Ways to Water
The Illawarra Flame reports on the University of Wollongong’s Blue Futures project and how it spawned an art show Ideas about our Blue Future are exciting. This is clear, talking to researchers Michelle Voyer and Hugh Forehead at UOW’s...
The Illawarra Flame reports on the University of Wollongong’s Blue Futures project and how it spawned an art show
Ideas about our Blue Future are exciting. This is clear, talking to researchers Michelle Voyer and Hugh Forehead at UOW’s Innovation Campus. But embrace an Aboriginal perspective and those ideas become transformative.
Michelle: “I was very keen to unsettle the accepted wisdom of how we do business. Because it’s not working.
“Rather than trying to look at things in isolation … it [an Aboriginal-led perspective] really forces you to embrace the messiness of it all and that everything’s connected.”
Hugh: “This really is the way to save the planet.”

A big philosophical shift
UOW’s Blue Futures, a Global Challenges keystone project, started off with a question: how can ocean-based sustainable development be achieved in the context of coastal change?
Over the past two years, it’s involved about 30 people, including scientists, economists, policy makers, social geographers, writers and artists.
Michelle, a Blue Futures team leader and a senior research fellow at ANCORS, said the project changed entirely when it became a partnership with the Illawarra Local Aboriginal Land Council, led by CEO Paul Knight.

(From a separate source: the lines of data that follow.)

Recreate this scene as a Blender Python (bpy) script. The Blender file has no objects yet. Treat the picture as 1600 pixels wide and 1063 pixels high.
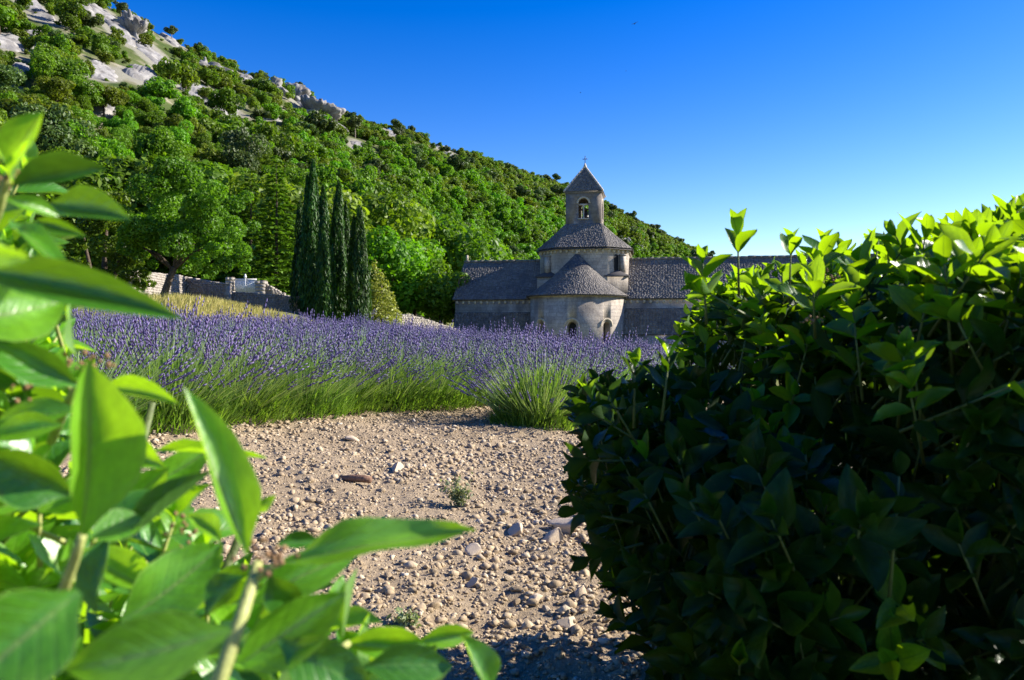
import bpy, bmesh, math, random
import numpy as np
from mathutils import Vector, Matrix
R = math.radians
rnd = random.Random(7)
rng = np.random.default_rng(11)
sc = bpy.context.scene
COL = sc.collection

# ------------------------------------------------------------------ camera, sky, sun, exposure
F, CX, HY, EYE = 1150.0, 800.0, 510.0, 1.0      # focal length and horizon in photograph pixels (1600 wide), eye height in metres
cam = bpy.data.cameras.new('camera'); camo = bpy.data.objects.new('camera', cam); COL.objects.link(camo)
camo.location = (0, 0, EYE); camo.rotation_euler = (R(90), 0, 0)
cam.sensor_width = 36; cam.lens = 36 * F / 1600; cam.shift_y = -(531.5 - HY) / 1600
cam.clip_start = .02; cam.clip_end = 20000
cam.dof.use_dof = True; cam.dof.focus_distance = 4.0; cam.dof.aperture_fstop = 8.0
sc.camera = camo
SUN_EL, SUN_AZ = R(29), R(77)                   # azimuth clockwise from +Y: the sun stands to the right, a little beyond the church front
S = Vector((math.cos(SUN_EL) * math.sin(SUN_AZ), math.cos(SUN_EL) * math.cos(SUN_AZ), math.sin(SUN_EL)))
w = bpy.data.worlds.new('World'); sc.world = w; w.use_nodes = True
nt = w.node_tree; bg = nt.nodes['Background']
sky = nt.nodes.new('ShaderNodeTexSky'); sky.sky_type = 'NISHITA'; sky.sun_disc = False
sky.sun_elevation = SUN_EL; sky.sun_rotation = SUN_AZ; sky.air_density = 1.0; sky.dust_density = .15; sky.ozone_density = 2.0
hsv = nt.nodes.new('ShaderNodeHueSaturation'); hsv.inputs['Hue'].default_value = .525; hsv.inputs['Saturation'].default_value = 1.54; hsv.inputs['Value'].default_value = 1.0
nt.links.new(sky.outputs[0], hsv.inputs['Color']); nt.links.new(hsv.outputs[0], bg.inputs['Color'])
bg.inputs['Strength'].default_value = .095
sl = bpy.data.lights.new('sun', 'SUN'); sl.energy = 5.0; sl.angle = R(.53); sl.color = (1, .93, .82)
so = bpy.data.objects.new('sun', sl); COL.objects.link(so); so.rotation_euler = (-S).to_track_quat('-Z', 'Y').to_euler()
sc.view_settings.view_transform = 'Standard'; sc.view_settings.look = 'None'; sc.view_settings.exposure = 1.2; sc.view_settings.gamma = 1
sc.view_settings.use_curve_mapping = False
sc.render.engine = 'CYCLES'; sc.cycles.use_denoising = True; sc.cycles.max_bounces = 5; sc.cycles.diffuse_bounces = 2; sc.cycles.transmission_bounces = 3; sc.cycles.transparent_max_bounces = 4

# ------------------------------------------------------------------ helpers
def tag(o, label=None, cat=None, group=None, kind=None):
    if label: o['label'] = label
    if cat: o['category'] = cat
    if group: o['group'] = group
    if kind: o['kind'] = kind
    return o
def empty(name, loc, rz=0):
    o = bpy.data.objects.new(name, None); COL.objects.link(o); o.location = loc; o.rotation_euler = (0, 0, rz); o.empty_display_size = .1
    return o
def mesh(name, V, Fc, mats=None, smooth=False, mi=None, attr=None, uv=None):
    """V (n,3); Fc (m,k) array or list of such arrays (tris / quads)."""
    V = np.asarray(V, np.float32); Fs = Fc if isinstance(Fc, list) else [Fc]
    Fs = [np.asarray(f, np.int32) for f in Fs if len(f)]
    loops = np.concatenate([f.ravel() for f in Fs]); tot = np.concatenate([np.full(len(f), f.shape[1], np.int32) for f in Fs])
    st = np.concatenate([[0], np.cumsum(tot)[:-1]]).astype(np.int32)
    m = bpy.data.meshes.new(name); m.vertices.add(len(V)); m.vertices.foreach_set('co', V.ravel())
    m.loops.add(len(loops)); m.loops.foreach_set('vertex_index', loops)
    m.polygons.add(len(tot)); m.polygons.foreach_set('loop_start', st); m.polygons.foreach_set('loop_total', tot)
    if smooth: m.polygons.foreach_set('use_smooth', np.ones(len(tot), bool))
    if mi is not None: m.polygons.foreach_set('material_index', np.asarray(mi, np.int32))
    for mm in (mats if isinstance(mats, (list, tuple)) else [mats] if mats else []): m.materials.append(mm)
    m.update(calc_edges=True)
    if attr:
        for k, a in attr.items():
            at = m.attributes.new(k, 'FLOAT', 'POINT'); at.data.foreach_set('value', np.asarray(a, np.float32))
    if uv is not None:
        l = m.uv_layers.new(name='UVMap'); l.data.foreach_set('uv', np.asarray(uv, np.float32)[loops].ravel())
    return m
def link(name, m, parent=None):
    o = bpy.data.objects.new(name, m); COL.objects.link(o)
    if parent: o.parent = parent
    return o
class MB:
    def __init__(s): s.v = []; s.q = []; s.t = []; s.n = 0
    def add(s, V, Q=None, T=None):
        V = np.asarray(V, float).reshape(-1, 3); s.v.append(V)
        if Q is not None and len(Q): s.q.append(np.asarray(Q, int) + s.n)
        if T is not None and len(T): s.t.append(np.asarray(T, int) + s.n)
        s.n += len(V); return s
    def box(s, x0, x1, y0, y1, z0, z1):
        return s.add([(x0, y0, z0), (x1, y0, z0), (x1, y1, z0), (x0, y1, z0), (x0, y0, z1), (x1, y0, z1), (x1, y1, z1), (x0, y1, z1)], BOXQ)
    def obox(s, c, ax, ay, az):
        c, ax, ay, az = map(np.asarray, (c, ax, ay, az))
        return s.add([c + i * ax + j * ay + k * az for k in (-1, 1) for i, j in ((-1, -1), (1, -1), (1, 1), (-1, 1))], BOXQ)
    def hexa(s, P): return s.add(P, BOXQ)
    def tube(s, pts, rad, n=6):
        pts = [Vector(p) for p in pts]; V = []; Q = []
        for i, p in enumerate(pts):
            d = (pts[min(i + 1, len(pts) - 1)] - pts[max(i - 1, 0)]).normalized()
            a = d.orthogonal().normalized() if i == 0 else (a - d * a.dot(d)).normalized()
            b = d.cross(a); r = rad[i] if hasattr(rad, '__len__') else rad
            for k in range(n):
                t = 2 * math.pi * k / n; V.append(p + a * (r * math.cos(t)) + b * (r * math.sin(t)))
        for i in range(len(pts) - 1):
            for k in range(n): Q.append((i * n + k, i * n + (k + 1) % n, (i + 1) * n + (k + 1) % n, (i + 1) * n + k))
        e = (len(pts) - 1) * n
        T = [(0, k + 1, k) for k in range(1, n - 1)] + [(e, e + k, e + k + 1) for k in range(1, n - 1)]
        return s.add(V, Q, T)
    def build(s, name, mat, parent=None, smooth=False, **kw):
        fs = ([np.concatenate(s.q)] if s.q else []) + ([np.concatenate(s.t)] if s.t else [])
        return link(name, mesh(name, np.concatenate(s.v), fs, mat, smooth, **kw), parent)
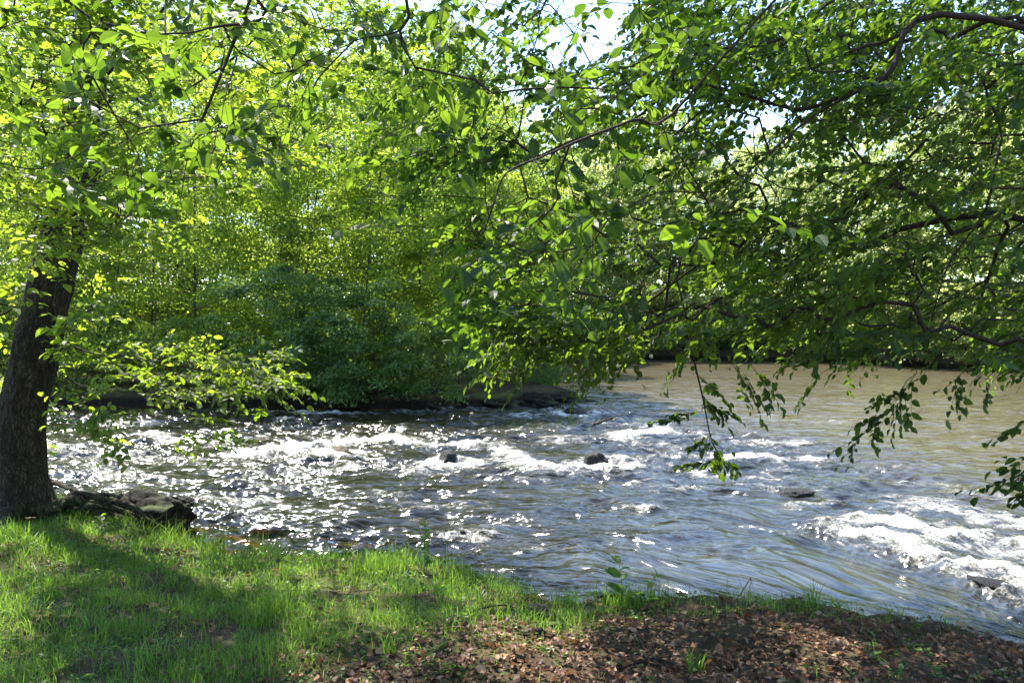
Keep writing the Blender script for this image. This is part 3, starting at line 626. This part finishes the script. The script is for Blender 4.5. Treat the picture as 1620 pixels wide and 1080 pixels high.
EX = [((1092, 550, 5), (1050, 605, 5)), ((1100, 590, 5), (1150, 630, 5)), ((1108, 620, 5), (1150, 668, 5)), ((1122, 690, 5), (1090, 712, 5)), ((1085, 510, 5), (1130, 560, 5)), ((1120, 690, 5), (1155, 745, 5)), ((1112, 650, 5), (1030, 658, 4.9)), ((1110, 640, 5), (1175, 655, 5)), ((1135, 725, 5), (1070, 735, 5)), ((1140, 728, 5), (1172, 742, 5)),
      ((1150, 560, 5.2), (1210, 655, 5.2)), ((1190, 580, 5.2), (1240, 640, 5.2)), ((1450, 590, 5), (1380, 680, 5)), ((1400, 650, 5), (1325, 722, 5)), ((1430, 610, 5), (1410, 690, 5)),
      ((1660, 650, 4.6), (1570, 688, 4.6)), ((1660, 700, 4.6), (1590, 745, 4.6)), ((1640, 740, 4.6), (1542, 770, 4.6)), ((1660, 760, 4.5), (1600, 790, 4.5)), ((1520, 590, 5.2), (1500, 655, 5.2)), ((1560, 600, 5.2), (1560, 640, 5.2)),
      ((900, 540, 5), (820, 578, 5)), ((840, 580, 5), (800, 630, 5)), ((880, 530, 5), (800, 552, 5)), ((820, 555, 5), (742, 600, 5)),  ((1300, 590, 5.4), (1260, 640, 5.4))]
A = np.array([W(*a) for a, b in EX]); Dr = np.array([W(*b) - W(*a) for a, b in EX])
n0 = len(t.sprays); t.grow(A, nrm(Dr), step=.25, jit=.012, w=.2, droop=.05); dl = {tuple(np.round(a_, 4)): np.linalg.norm(d_) for a_, d_ in zip(A, Dr)}
for i in range(n0, len(t.sprays)): q = t.sprays[i]; t.sprays[i] = (*q, dl[tuple(np.round(q[1], 4))] * 1.05, 6)
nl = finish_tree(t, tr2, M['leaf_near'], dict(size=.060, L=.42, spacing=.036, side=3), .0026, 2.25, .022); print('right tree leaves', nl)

# ---- tree 3: trunk behind the camera, hanging twigs close by
R2 = np.array([-2.6, -1.2, T(-2.6, -1.2) - .05])
tr3 = thing('overhead_tree', 'tree overhead whose near twigs with large leaves hang down from the top edge', 'tree', R2)
tp = [R2, R2 + [0, 0, 2], R2 + [.1, .2, 4], R2 + [.2, .4, 6]]; plain_trunk(tr3, tp, [.28, .22, .19, .12])
t = Tree(31); t.limb(tp, 4)
t.limb([tp[2], (-2.0, 1.5, 5.2), (-1.0, 2.6, 4.8), W(640, -20, 3.0), W(560, 65, 3.1), W(500, 90, 3.2), W(430, 140, 3.3)], 5)
t.limb([tp[2], (-2.6, 1.4, 4.9), (-2.0, 2.6, 4.3), W(400, -10, 3.2), W(330, 45, 3.3), W(245, 55, 3.4)], 5)
t.limb([(-2.0, 1.5, 5.2), (0, 2.4, 5), (.6, 3, 4.4), W(870, -10, 3.5), W(850, 60, 3.5), W(815, 150, 3.5), W(765, 235, 3.5)], 5)
t.limb([(0, 2.4, 5), (1.2, 2.2, 4.2), W(1100, 140, 2.6), W(1000, 190, 2.5), W(930, 217, 2.45), W(860, 247, 2.4), W(800, 275, 2.35), W(780, 330, 2.3)], 5)
t.limb([W(560, 65, 3.1), W(500, 130, 3.2), W(480, 190, 3.3), W(450, 230, 3.3)], 4)
t.limb([(-2.6, 1.4, 4.9), (-3, 2.4, 4.2), W(90, -10, 3.4), W(130, 90, 3.5), W(180, 180, 3.6), W(220, 245, 3.6)], 4)
t.limb([W(400, -10, 3.2), W(345, 130, 3.3), W(300, 240, 3.4), W(285, 320, 3.4)], 4)
rg = t.rng
A1 = anchors_px(75, [(0, -30), (1200, -30)], [(0, 330), (300, 290), (520, 140), (800, 120), (1200, 60)], (-60, 560), (2.9, 4.2), rg)
A2 = anchors_px(34, [(560, -30), (1200, -30)], [(560, 90), (800, 200), (1200, 100)], (540, 1100), (2.9, 4), rg)
A3 = anchors_px(9, [(680, 300), (1250, 240)], [(680, 400), (1250, 370)], (740, 1200), (2.3, 2.9), rg)
for A in (A1, A2, A3):
    Dr = nrm(rg.normal(0, .6, A.shape) + np.array([.1, .2, -.5])); t.grow(A, Dr, step=.3, jit=.02, w=.4, droop=.1)
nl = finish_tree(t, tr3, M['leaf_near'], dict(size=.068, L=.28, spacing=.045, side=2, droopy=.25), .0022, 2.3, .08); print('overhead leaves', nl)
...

“The whole project shifted towards being a more Aboriginal led, Aboriginal co-developed model. It’s completely flipped the mindset …
“And that’s largely been through the influence of our colleagues, Paul Knight and Jade Kennedy and Catherine Moyle, who were all embedded in the project, to challenge us to think differently.”
Hugh, a research fellow at UOW’s SMART Infrastructure Facility, agrees. “We’ve come up with ways of doing things that are different. There’ve been big philosophical shifts.”
Hugh led the technology side of Blue Futures, helping South Coast oyster and seaweed farmers boost productivity via ‘internet of things’ sensors and data analysis, and the creation of a central water-quality data base.
At the end of 2021, Blue Futures opened up to the general public with a fascinating series of Spring Seminars (find recordings on UOW’s website); a poetry competition; and the Ways to Water exhibition at Wollongong Art Gallery.
Michelle will now take what they’ve learnt to her next project in 2022. “It’s an Australian Research Council linkage grant between UOW and the Land Council, as well as some of the South Coast mob, which is about looking at our ocean governance through an Aboriginal lens.
“Reciprocity is an absolutely central part of Aboriginal ontologies. This notion of you give and you take. Some of the ideas that I’m really excited to explore is what would a fisheries management process look like if reciprocity was embedded in it? What would that look like in law and policy? What would that look like in a government system?
“We’ve got lots and lots of questions.”

Science meets art
Curated by Agnieszka Golda and Jo Stirling, the Ways to Water exhibition features 40 historical and contemporary artworks and makes great use of augmented reality technology. QR codes, artworks in themselves, invite viewers to venture deeper – to listen to a scientist’s story, for example.
Michelle’s tip: “Make sure you’ve got a charged device. It’s a great exhibition.”
Hugh: “There’s a mangrove tree in there [the gallery], but you can’t see it until you scan the QR code with your phone. It’s beautiful.”
Ways to Water is at Wollongong Art Gallery until February 6.